Fort F. Harvey, president of the great Fred Harvey System and one of the receivers for the Metropolitan Street Railway Company of Kansas City, was born in Leavenworth, Kansas, March 7, 1966, the son of Frederick H. and Barbara S. Harvey. His father was a native of London, England, and his mother came form Austria.

With a common school training as his educational asset, Mr. Harvey became associated with his father in the extensive system of eating houses, and hotels which the senior Harvey established along the railroads throughout the country. Upon the death of his father, Mr. Harvey became the executive head of the system which is the largest of its kind in the United States.

When the Metropolitan Street Railway went into the hands of receivers, Mr. Harvey was appointed by Judge Hook of the Federal Court, joint receiver with R. J. Dunham, and these two men are now handling the affairs of the great street car system for the court.

In 1888 Mr. Harvey married Josephine Blair, daughter of General Charles W. Blair of Kansas. They had a son and a daughter.

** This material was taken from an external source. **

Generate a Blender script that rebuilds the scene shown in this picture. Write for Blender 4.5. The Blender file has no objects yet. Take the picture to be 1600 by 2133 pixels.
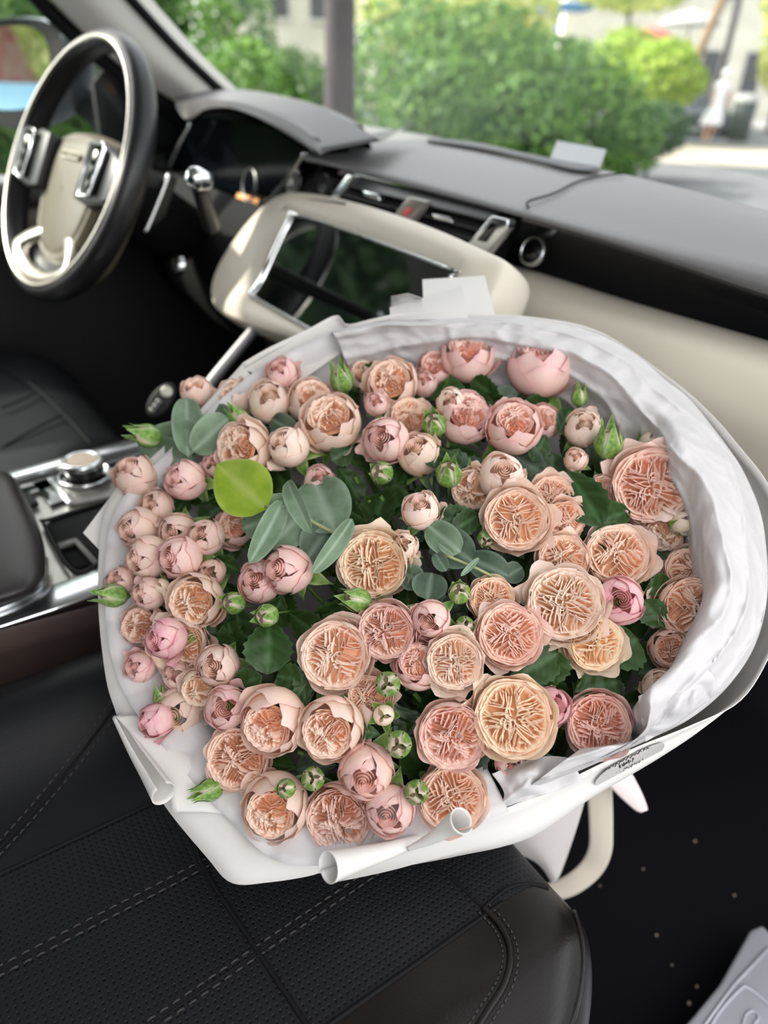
import bpy, bmesh, math, random
import numpy as np
from mathutils import Vector, Matrix, noise as mnoise

# ------------------------------------------------------------------ camera, light, exposure
F=1500.0; YAW=55.0; PITCH=31.5; ROLL=2.5
CAM=np.array([.80,0.0,.84])
def _basis():
    y=math.radians(YAW);p=math.radians(PITCH);r=math.radians(ROLL)
    f=np.array([-math.sin(y)*math.cos(p),math.cos(y)*math.cos(p),-math.sin(p)])
    R=np.array([math.cos(y),math.sin(y),0.]);U=np.cross(R,f)
    return f,R*math.cos(r)+U*math.sin(r),U*math.cos(r)-R*math.sin(r)
FW,RT,UP=_basis()
def ray(px,py): return FW+RT*(px-800)/F-UP*(py-1066.5)/F
def P(px,py,ax=None,v=None,d=None):
    """point of the car seen in the photo at (px,py), lying on a plane x/y/z = v or at depth d"""
    r=ray(px,py)
    if d is None: d=(v-CAM['xyz'.index(ax)])/r['xyz'.index(ax)]
    return CAM+r*d
def pix(p):
    q=np.array(p)-CAM; z=q@FW; return 800+F*(q@RT)/z,1066.5-F*(q@UP)/z,z

SC=bpy.context.scene
COL=SC.collection
cd=bpy.data.cameras.new('camera'); cam=bpy.data.objects.new('camera',cd); COL.objects.link(cam)
cd.sensor_fit='HORIZONTAL'; cd.sensor_width=27.0; cd.lens=27.0*F/1600
cd.clip_start=.02; cd.clip_end=400
cam.matrix_world=Matrix(((RT[0],UP[0],-FW[0],CAM[0]),(RT[1],UP[1],-FW[1],CAM[1]),(RT[2],UP[2],-FW[2],CAM[2]),(0,0,0,1)))
SC.camera=cam
cd.dof.use_dof=True; cd.dof.focus_distance=.46; cd.dof.aperture_fstop=cd.lens/1000/.0062
SC.view_settings.view_transform='Standard'; SC.view_settings.look='None'
SC.view_settings.gamma=1.0; SC.view_settings.use_curve_mapping=False
SC.view_settings.exposure=0.22

W=bpy.data.worlds.new('world'); SC.world=W; W.use_nodes=True
nt=W.node_tree; nt.nodes.clear()
wo=nt.nodes.new('ShaderNodeOutputWorld'); bg=nt.nodes.new('ShaderNodeBackground')
sky=nt.nodes.new('ShaderNodeTexSky'); sky.sky_type='NISHITA'; sky.sun_disc=False
sky.sun_elevation=math.radians(42); sky.sun_rotation=math.radians(235); sky.dust_density=3.0; sky.air_density=1.0
hs=nt.nodes.new('ShaderNodeHueSaturation'); hs.inputs['Saturation'].default_value=.10
nt.links.new(sky.outputs[0],hs.inputs['Color']); nt.links.new(hs.outputs[0],bg.inputs[0]); nt.links.new(bg.outputs[0],wo.inputs[0])
bg.inputs[1].default_value=.54
def sunlamp(name,energy,col,d,ang):
    l=bpy.data.lights.new(name,'SUN'); l.energy=energy; l.color=col; l.angle=math.radians(ang)
    o=bpy.data.objects.new(name,l); COL.objects.link(o)
    o.rotation_euler=Vector(d).to_track_quat('-Z','Y').to_euler(); return o
sunlamp('sun',6.2,(1,.93,.80),(.55,.62,-.62),1.5)     # from behind and left of the car, roof keeps it off the seats
al=bpy.data.lights.new('open_door_daylight','AREA'); al.energy=11; al.shape='RECTANGLE'; al.size=1.3; al.size_y=1.0; al.color=(1,.955,.90)
ao=bpy.data.objects.new('open_door_daylight',al); COL.objects.link(ao); ao.location=(1.75,.15,1.55)
ao.rotation_euler=(Vector((.45,.35,.45))-Vector(ao.location)).to_track_quat('-Z','Y').to_euler()

# ------------------------------------------------------------------ helpers
MATS={}
def mat(name,col=(.5,.5,.5),rough=.5,metal=0,spec=.5,bump=None,coat=0,trans=0,alpha=1,emit=None,tl=0,var=None):
    """procedural material: bump=(scale,strength[,dist]), tl=translucency share, var=(scale,col2,contrast)"""
    if name in MATS: return MATS[name]
    m=bpy.data.materials.new(name); m.use_nodes=True; n=m.node_tree.nodes; L=m.node_tree.links
    b=n['Principled BSDF']; out=n['Material Output']
    b.inputs['Base Color'].default_value=(*col,1); b.inputs['Roughness'].default_value=rough
    b.inputs['Metallic'].default_value=metal; b.inputs['Specular IOR Level'].default_value=spec
    b.inputs['Coat Weight'].default_value=coat; b.inputs['Transmission Weight'].default_value=trans
    b.inputs['Alpha'].default_value=alpha
    if emit: b.inputs['Emission Color'].default_value=(*emit[0],1); b.inputs['Emission Strength'].default_value=emit[1]
    tc=n.new('ShaderNodeTexCoord')
    if bump:
        t=n.new('ShaderNodeTexNoise'); t.inputs['Scale'].default_value=bump[0]; t.inputs['Detail'].default_value=4
        bp=n.new('ShaderNodeBump'); bp.inputs['Strength'].default_value=bump[1]; bp.inputs['Distance'].default_value=bump[2] if len(bump)>2 else .001
        L.new(tc.outputs['Object'],t.inputs['Vector']); L.new(t.outputs['Fac'],bp.inputs['Height']); L.new(bp.outputs[0],b.inputs['Normal'])
    if var:
        t=n.new('ShaderNodeTexNoise'); t.inputs['Scale'].default_value=var[0]; t.inputs['Detail'].default_value=5
        L.new(tc.outputs['Object'],t.inputs['Vector'])
        r=n.new('ShaderNodeValToRGB'); c=var[2] if len(var)>2 else .15
        r.color_ramp.elements[0].position=.5-c; r.color_ramp.elements[1].position=.5+c
        r.color_ramp.elements[0].color=(*col,1); r.color_ramp.elements[1].color=(*var[1],1)
        L.new(t.outputs['Fac'],r.inputs[0]); L.new(r.outputs[0],b.inputs['Base Color'])
    if tl:
        tr=n.new('ShaderNodeBsdfTranslucent'); tr.inputs[0].default_value=(*col,1)
        mx=n.new('ShaderNodeMixShader'); mx.inputs[0].default_value=tl
        L.new(b.outputs[0],mx.inputs[1]); L.new(tr.outputs[0],mx.inputs[2]); L.new(mx.outputs[0],out.inputs[0])
        if var: L.new(r.outputs[0],tr.inputs[0])
    MATS[name]=m; return m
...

Having been associated with the Fred Harvey System since his youth, its history is very largely the life history of Ford F. Harvey. The chain of dining rooms, lunch rooms and hotels, extending from the Great Lakes to the Pacific Ocean and the Gulf of Mexico, reaching from end to end of the Santa Fe Railway System, and covering half a continent, had its beginning in 1876 with the establishment of an eating house at Topeka, Kansas. The founder was Fred Harvey, who came from England to America when he was about fourteen years old, and secured employment with a railroad.

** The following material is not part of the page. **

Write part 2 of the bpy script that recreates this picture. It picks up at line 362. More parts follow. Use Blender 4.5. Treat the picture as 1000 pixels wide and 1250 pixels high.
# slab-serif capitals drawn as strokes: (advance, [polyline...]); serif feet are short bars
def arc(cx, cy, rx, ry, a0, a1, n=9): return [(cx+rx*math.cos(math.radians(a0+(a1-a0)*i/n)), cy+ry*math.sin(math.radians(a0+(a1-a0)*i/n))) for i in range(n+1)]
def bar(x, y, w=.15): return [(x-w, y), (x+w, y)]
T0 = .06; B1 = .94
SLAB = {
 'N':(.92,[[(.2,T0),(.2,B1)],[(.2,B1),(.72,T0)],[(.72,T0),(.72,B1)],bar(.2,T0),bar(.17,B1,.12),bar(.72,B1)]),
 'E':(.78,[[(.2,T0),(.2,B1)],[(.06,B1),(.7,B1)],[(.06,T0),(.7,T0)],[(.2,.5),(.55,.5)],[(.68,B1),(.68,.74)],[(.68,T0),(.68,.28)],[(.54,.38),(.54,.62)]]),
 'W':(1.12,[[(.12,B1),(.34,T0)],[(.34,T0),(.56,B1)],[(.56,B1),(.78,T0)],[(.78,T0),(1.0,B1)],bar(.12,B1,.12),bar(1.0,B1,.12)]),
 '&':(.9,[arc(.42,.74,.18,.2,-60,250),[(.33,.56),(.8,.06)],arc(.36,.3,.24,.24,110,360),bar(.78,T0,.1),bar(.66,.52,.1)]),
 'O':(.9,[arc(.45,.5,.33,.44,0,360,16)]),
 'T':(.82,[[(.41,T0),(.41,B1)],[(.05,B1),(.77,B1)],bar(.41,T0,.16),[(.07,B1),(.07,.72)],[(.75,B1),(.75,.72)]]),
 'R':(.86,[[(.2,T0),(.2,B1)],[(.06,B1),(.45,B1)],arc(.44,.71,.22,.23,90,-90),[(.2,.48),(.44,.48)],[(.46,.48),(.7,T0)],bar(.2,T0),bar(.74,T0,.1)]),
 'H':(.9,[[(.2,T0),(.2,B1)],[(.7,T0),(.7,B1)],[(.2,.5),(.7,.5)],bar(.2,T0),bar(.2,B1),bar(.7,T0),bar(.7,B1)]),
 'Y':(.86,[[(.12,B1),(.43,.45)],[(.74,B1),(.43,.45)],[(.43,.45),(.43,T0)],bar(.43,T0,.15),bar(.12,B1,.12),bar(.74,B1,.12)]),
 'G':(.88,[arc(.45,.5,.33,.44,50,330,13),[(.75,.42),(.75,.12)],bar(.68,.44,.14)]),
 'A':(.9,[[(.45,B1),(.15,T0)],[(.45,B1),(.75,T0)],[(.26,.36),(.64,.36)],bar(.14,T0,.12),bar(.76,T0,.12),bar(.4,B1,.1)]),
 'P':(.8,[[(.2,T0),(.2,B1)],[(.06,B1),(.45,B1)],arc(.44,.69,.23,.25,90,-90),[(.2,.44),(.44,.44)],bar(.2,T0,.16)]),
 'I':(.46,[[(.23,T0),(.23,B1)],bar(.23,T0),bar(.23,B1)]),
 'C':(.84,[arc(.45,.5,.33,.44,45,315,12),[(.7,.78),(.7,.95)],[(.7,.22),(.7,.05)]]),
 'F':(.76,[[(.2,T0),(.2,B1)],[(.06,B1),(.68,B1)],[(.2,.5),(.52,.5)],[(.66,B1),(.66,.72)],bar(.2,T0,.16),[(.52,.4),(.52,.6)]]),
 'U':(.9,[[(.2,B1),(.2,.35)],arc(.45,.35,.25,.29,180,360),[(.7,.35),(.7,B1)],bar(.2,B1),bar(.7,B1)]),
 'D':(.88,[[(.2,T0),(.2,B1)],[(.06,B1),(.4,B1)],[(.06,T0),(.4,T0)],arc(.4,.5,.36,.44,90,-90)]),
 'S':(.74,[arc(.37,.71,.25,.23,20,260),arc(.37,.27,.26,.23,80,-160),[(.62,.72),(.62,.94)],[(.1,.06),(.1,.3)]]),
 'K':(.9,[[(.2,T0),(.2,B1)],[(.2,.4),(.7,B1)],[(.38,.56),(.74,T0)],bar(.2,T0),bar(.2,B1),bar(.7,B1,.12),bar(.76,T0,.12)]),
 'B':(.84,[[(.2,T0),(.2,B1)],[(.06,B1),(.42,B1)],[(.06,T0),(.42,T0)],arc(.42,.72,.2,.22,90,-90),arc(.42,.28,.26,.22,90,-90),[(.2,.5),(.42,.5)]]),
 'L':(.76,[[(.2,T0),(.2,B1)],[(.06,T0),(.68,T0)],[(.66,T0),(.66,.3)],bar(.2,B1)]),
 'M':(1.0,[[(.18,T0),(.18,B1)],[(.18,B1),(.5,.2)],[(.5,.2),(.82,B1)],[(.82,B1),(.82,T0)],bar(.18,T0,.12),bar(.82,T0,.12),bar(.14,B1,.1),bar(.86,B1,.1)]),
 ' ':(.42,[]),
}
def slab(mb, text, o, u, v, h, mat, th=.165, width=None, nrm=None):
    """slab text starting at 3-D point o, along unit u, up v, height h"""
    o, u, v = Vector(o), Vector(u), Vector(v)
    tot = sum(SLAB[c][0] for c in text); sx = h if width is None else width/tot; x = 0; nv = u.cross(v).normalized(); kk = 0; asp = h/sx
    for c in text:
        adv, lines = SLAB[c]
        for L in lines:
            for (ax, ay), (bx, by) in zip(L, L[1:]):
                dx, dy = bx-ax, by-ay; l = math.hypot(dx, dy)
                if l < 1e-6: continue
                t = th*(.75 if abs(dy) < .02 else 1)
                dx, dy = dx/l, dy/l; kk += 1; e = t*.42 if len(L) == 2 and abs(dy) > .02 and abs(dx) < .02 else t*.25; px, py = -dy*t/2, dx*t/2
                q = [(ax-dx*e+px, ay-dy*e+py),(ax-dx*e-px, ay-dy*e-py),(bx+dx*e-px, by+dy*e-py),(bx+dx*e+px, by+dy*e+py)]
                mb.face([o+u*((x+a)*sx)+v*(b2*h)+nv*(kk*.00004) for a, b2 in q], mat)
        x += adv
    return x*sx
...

After a series of changes and promotions, and while with the Santa Fe Railway, where his duties required him to travel through the West where inferior hotel facilities were characteristic, Mr. Harvey was impressed with the opportunity for improvement, and it occurred to him it would be a good advertisement for the railroad to have neat and inviting eating houses, of which Mr. Harvey was in charge, proved so thoroughly popular that similar places were opened all along the line wherever trains arrived at the house for meals.

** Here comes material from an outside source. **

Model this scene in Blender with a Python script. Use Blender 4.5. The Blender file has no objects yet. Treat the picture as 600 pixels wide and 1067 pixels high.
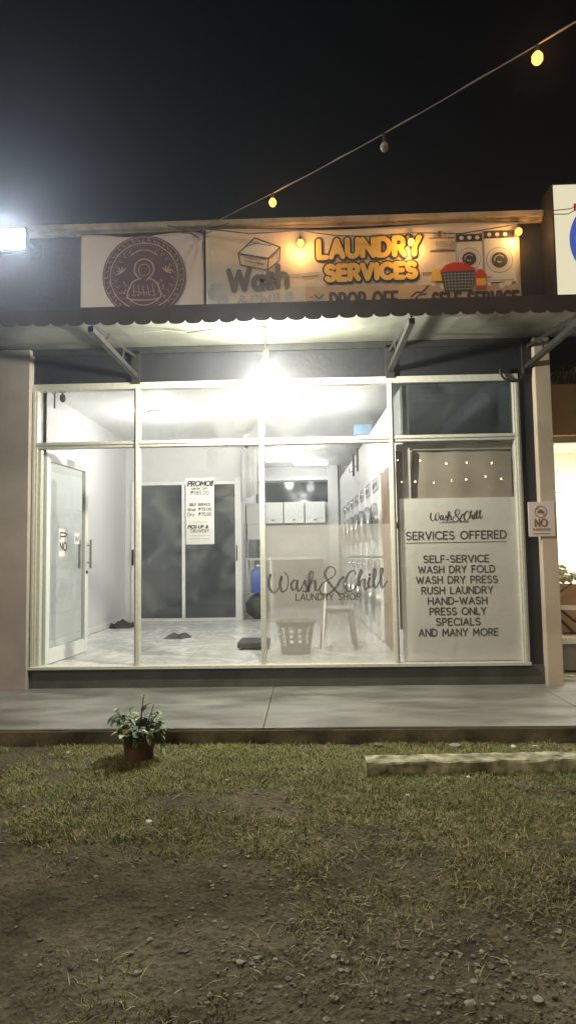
import bpy, bmesh, math, random
import numpy as np
from mathutils import Vector, Matrix

random.seed(7); rng = np.random.default_rng(7)
C = bpy.context.scene.collection
SC = bpy.context.scene
R = math.radians

# ------------------------------------------------------------------ camera
YAW, PITCH, ROLL, FPX = -0.029889, 0.070044, -0.015005, 663.24
_f = Vector((math.sin(YAW)*math.cos(PITCH), math.cos(YAW)*math.cos(PITCH), math.sin(PITCH)))
_r = Vector((math.cos(YAW), -math.sin(YAW), 0)); _u = _r.cross(_f)
_r2 = math.cos(ROLL)*_r + math.sin(ROLL)*_u; _u2 = -math.sin(ROLL)*_r + math.cos(ROLL)*_u
cam = bpy.data.cameras.new('camera'); camo = bpy.data.objects.new('camera', cam); C.objects.link(camo)
camo.matrix_world = Matrix(((_r2.x,_u2.x,-_f.x,0),(_r2.y,_u2.y,-_f.y,-5.9978),(_r2.z,_u2.z,-_f.z,1.3036),(0,0,0,1)))
cam.sensor_fit = 'HORIZONTAL'; cam.sensor_width = 36; cam.lens = 36*FPX/600
cam.clip_start = .05; cam.clip_end = 600
SC.camera = camo

# ------------------------------------------------------------------ world, sun, exposure
W = bpy.data.worlds.new('World'); SC.world = W; W.use_nodes = True
wn = W.node_tree; bg = wn.nodes['Background']
sky = wn.nodes.new('ShaderNodeTexSky'); sky.sky_type = 'NISHITA'; sky.sun_disc = False
sky.sun_elevation = R(30); sky.sun_rotation = R(200)
hsw = wn.nodes.new('ShaderNodeHueSaturation'); hsw.inputs['Saturation'].default_value = .35
wn.links.new(sky.outputs[0], hsw.inputs['Color']); wn.links.new(hsw.outputs[0], bg.inputs[0]); bg.inputs[1].default_value = .0007
sun = bpy.data.lights.new('street_glow', 'SUN'); sun.energy = .80; sun.angle = R(25); sun.color = (1, .84, .62)
suno = bpy.data.objects.new('street_glow', sun); C.objects.link(suno)
suno.rotation_euler = Vector((.32, .72, -.62)).to_track_quat('-Z', 'Y').to_euler()
SC.view_settings.view_transform = 'Standard'; SC.view_settings.look = 'None'
SC.view_settings.exposure = 0; SC.view_settings.gamma = 1; SC.view_settings.use_curve_mapping = False
SC.cycles.max_bounces = 8; SC.cycles.transparent_max_bounces = 16
SC.cycles.caustics_reflective = False; SC.cycles.caustics_refractive = False
SC.cycles.sample_clamp_indirect = 4

def lamp(name, kind, loc, power, col=(1,1,1), radius=.05, aim=None, parent=None, **kw):
    l = bpy.data.lights.new(name, kind); l.energy = power; l.color = col
    if kind in ('POINT', 'SPOT'): l.shadow_soft_size = radius
    for k, v in kw.items(): setattr(l, k, v)
    o = bpy.data.objects.new(name, l); C.objects.link(o); o.location = loc
    if aim: o.rotation_euler = (Vector(aim)-Vector(loc)).to_track_quat('-Z', 'Y').to_euler()
    if parent:
        o.parent = parent; o.matrix_parent_inverse = Matrix.Translation(-Vector(parent.location))
    return o

# ------------------------------------------------------------------ materials
M = {}
def mat(name, col, rough=.6, metal=0, bump=0, bscale=40, var=0, vscale=4, vcol=None, spec=.5, trans=0, detail=6):
    m = bpy.data.materials.new(name); m.use_nodes = True; n = m.node_tree; b = n.nodes['Principled BSDF']
    b.inputs['Roughness'].default_value = rough; b.inputs['Metallic'].default_value = metal
    b.inputs['Specular IOR Level'].default_value = spec
    b.inputs['Base Color'].default_value = (*col, 1)
    tc = n.nodes.new('ShaderNodeTexCoord')
    if var or vcol:
        t = n.nodes.new('ShaderNodeTexNoise'); t.inputs['Scale'].default_value = vscale; t.inputs['Detail'].default_value = detail
        n.links.new(tc.outputs['Object'], t.inputs['Vector'])
        rp = n.nodes.new('ShaderNodeValToRGB'); rp.color_ramp.elements[0].position = .35; rp.color_ramp.elements[1].position = .68
        c2 = vcol or tuple(max(0, c*(1-var)) for c in col)
        rp.color_ramp.elements[0].color = (*c2, 1); rp.color_ramp.elements[1].color = (*col, 1)
        n.links.new(t.outputs['Fac'], rp.inputs[0]); n.links.new(rp.outputs[0], b.inputs['Base Color'])
        mr = n.nodes.new('ShaderNodeMapRange'); mr.inputs[3].default_value = min(1, rough*1.2); mr.inputs[4].default_value = rough*.8
        n.links.new(t.outputs['Fac'], mr.inputs[0]); n.links.new(mr.outputs[0], b.inputs['Roughness'])
    if bump:
        t2 = n.nodes.new('ShaderNodeTexNoise'); t2.inputs['Scale'].default_value = bscale; t2.inputs['Detail'].default_value = 5
        n.links.new(tc.outputs['Object'], t2.inputs['Vector'])
        bp = n.nodes.new('ShaderNodeBump'); bp.inputs['Strength'].default_value = bump; bp.inputs['Distance'].default_value = .02
        n.links.new(t2.outputs['Fac'], bp.inputs['Height']); n.links.new(bp.outputs[0], b.inputs['Normal'])
    M[name] = m; return m
def emit(name, col, s):
    m = bpy.data.materials.new(name); m.use_nodes = True; n = m.node_tree; n.nodes.clear()
    e = n.nodes.new('ShaderNodeEmission'); e.inputs[0].default_value = (*col, 1); e.inputs[1].default_value = s
    o = n.nodes.new('ShaderNodeOutputMaterial'); n.links.new(e.outputs[0], o.inputs[0]); M[name] = m; return m
def thin_glass(name, tint=(1,1,1), rough=.0, refl=1.0):
    m = bpy.data.materials.new(name); m.use_nodes = True; n = m.node_tree; n.nodes.clear()
    tr = n.nodes.new('ShaderNodeBsdfTransparent'); tr.inputs[0].default_value = (*tint, 1)
    gl = n.nodes.new('ShaderNodeBsdfGlossy'); gl.inputs['Roughness'].default_value = rough
    lw = n.nodes.new('ShaderNodeFresnel'); ge = n.nodes.new('ShaderNodeNewGeometry'); mi = n.nodes.new('ShaderNodeMapRange'); mi.inputs[3].default_value = 1.45; mi.inputs[4].default_value = 1/1.45
    n.links.new(ge.outputs['Backfacing'], mi.inputs[0]); n.links.new(mi.outputs[0], lw.inputs[0])
    mu = n.nodes.new('ShaderNodeMath'); mu.operation = 'MULTIPLY'; mu.inputs[1].default_value = refl
    mx = n.nodes.new('ShaderNodeMixShader'); o = n.nodes.new('ShaderNodeOutputMaterial')
    n.links.new(lw.outputs[0], mu.inputs[0]); n.links.new(mu.outputs[0], mx.inputs[0])
    n.links.new(tr.outputs[0], mx.inputs[1]); n.links.new(gl.outputs[0], mx.inputs[2])
    df = n.nodes.new('ShaderNodeBsdfDiffuse'); df.inputs[0].default_value = (.75,.76,.73,1); tl = n.nodes.new('ShaderNodeBsdfTranslucent'); tl.inputs[0].default_value = (.75,.76,.73,1); md = n.nodes.new('ShaderNodeMixShader')
    tc = n.nodes.new('ShaderNodeTexCoord'); nz = n.nodes.new('ShaderNodeTexNoise'); nz.inputs['Scale'].default_value = 2.6; nz.inputs['Detail'].default_value = 8; nz.inputs['Distortion'].default_value = 1.5
    mr = n.nodes.new('ShaderNodeMapRange'); mr.inputs[1].default_value = .42; mr.inputs[2].default_value = .75; mr.inputs[3].default_value = .012; mr.inputs[4].default_value = .085
    mf = n.nodes.new('ShaderNodeMixShader'); n.links.new(tc.outputs['Object'], nz.inputs['Vector']); n.links.new(nz.outputs['Fac'], mr.inputs[0]); n.links.new(df.outputs[0], md.inputs[1]); n.links.new(tl.outputs[0], md.inputs[2])
    n.links.new(mr.outputs[0], mf.inputs[0]); n.links.new(mx.outputs[0], mf.inputs[1]); n.links.new(md.outputs[0], mf.inputs[2]); n.links.new(mf.outputs[0], o.inputs[0])
    M[name] = m; return m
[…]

This was the first time well cooked food had been served to railway travelers in the West, and naturally it was a great attraction. It is a remarkable organization now, with several thousand persons on the payroll. There are seventy establishments, besides fifty and more dining cars, each contributing to the pleasure and satisfaction of its guests with substantial delicacies.

Where hotels have been constructed, a style of architecture typical to the Southwest has been employed, generally following the lines of the old Franciscan missions of California, and bearing the names of some characters prominent in early Southwestern history. The Cardenas, at Trinidad; the Castaneda, at Las Vegas; fray Marcos, at Williams’ the Escalante, at Ash Fork; El Garces, at Needles; the Alvarado, at Albuquerque, and el Tovar, at Grand Canyon, are named after members of the bank led by Coronado, and Franciscan missionaries, who came into the Southwest in 1540 and a little later. E Ortiz, at Lamy, is constructed on the lines of an old Spanish hacienda and is very unique, while the style of the Bisconte, at Hutchinson, will be remembered as Elizabethan, or Old English, in character.

Fred Harvey’s greatest service to the public has been in raising the standard of living, and though he has passed away, his influence still dominates in the conduct of the service, and it is felt as well in the homes of thousands of his patrons who learned in his dining rooms what was good to eat.